In Maori legend, Paikea was the Whale Rider, a man who rode a whale from Hawaii to New Zealand and begat the Maori people. Thusly, the girl Paikea (played beautifully by 11-year-old Keish Castle-Hughes) must live with the burden of her gender, and the burden that she survived while hereditary leader, her brother, did not.

Based on the 1986 novel by Witi Ihimaera, Whale Rider is an emotionally complex tale set in Whangara, a coastal New Zealand community populated by Ngati Konohi. It's a feminist tale, in which Paikea must prove her worth to the current leader: her grandfather Koro, whom she loves immensely but who is disappointed by her gender. It's also a tale of survival, in which the strength of Ngati Konohi culture is disintegrating with the influence of rap, cigarettes, and booze (though it doesn't come off as preachy as I just made it sound). The Ngati Konohi desperately need a leader to unite them, and so much of Whale Rider is Koro's quest to find the right boy to do it.

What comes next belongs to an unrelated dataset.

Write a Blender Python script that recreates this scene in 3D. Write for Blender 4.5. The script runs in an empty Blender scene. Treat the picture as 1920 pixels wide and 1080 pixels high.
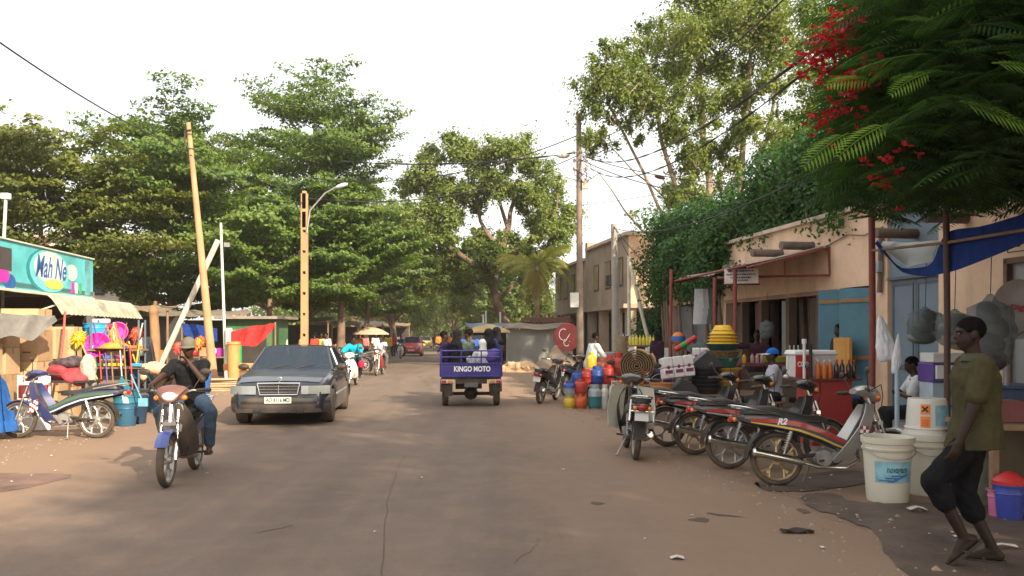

Like another great epic, The Fast Runner, Whale Rider gives you the distinct sense of being a phantom presence in a mostly untouched people; you don't get the idea that the filmmakers interrupted the natural goings-on of Ngati Konohi culture. This is especially important when conveying the kind of filmic realism for which Whale Rider strives and attains so elegantly. Niki Caro's direction captures the vastness of the landscape, communicating the essentiality of the ocean to Maori culture. Meanwhile, the script depicts complicated characters whose motivations and struggles are tied to their deep reverence for their own culture. In one scene, Paikea's grandfather shows her a rope, and makes the analogy that each thread is a person; they're only strong when they're bound together. It's the idea behind Whale Rider's quiet, deeply affecting essence.